Why it matters: The financial advisory firm Lazard's report is another data point showing that wind and solar are increasingly competitive with traditional power sources without tax subsidies, which widen the edge but expire in coming years.

  • As the Financial Times' Ed Crooks points out, "The calculations suggest that closures of coal-fired plants are likely to continue, eroding US demand for coal and jeopardising [President] Trump’s ambition to 'put our coal miners back to work.'"

Where it stands: The latest data on falling renewables costs released yesterday solidifies what started becoming apparent in last year's data from the firm.

  • In their latest report, they find the average so-called levelized cost of energy of utility-scale solar voltaic projects fell another 13% and the costs for onshore wind dropped another 7%.
  • The low end of the unsubsidized costs for onshore wind are now $29 per megawatt hour, while "the levelized cost of utility-scale solar is nearly identical to the illustrative marginal cost of coal, at $36/MWh," a summary notes.

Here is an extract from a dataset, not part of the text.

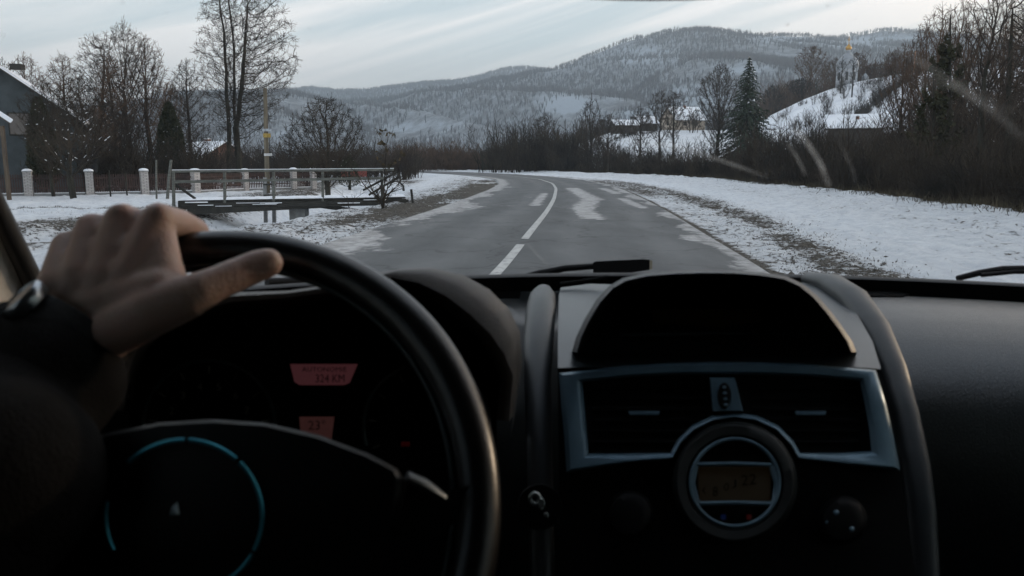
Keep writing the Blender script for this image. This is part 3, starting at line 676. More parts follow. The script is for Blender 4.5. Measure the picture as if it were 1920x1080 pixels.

Details: The levelized cost is basically an all-in comparison of the costs of building, running, supplying and maintaining different types of facilities over time.

But, but, but: Lazard cautions that the analysis does not include certain costs, such as transmission and grid integration for new projects. Nonetheless, Lazard's George Bilicic, who leads the firm's power, energy and infrastructure group, said in a statement:

"Although diversified energy resources are still required for a modern grid, we have reached an inflection point where, in some cases, it is more cost effective to build and operate new alternative energy projects than to maintain existing conventional generation plants.”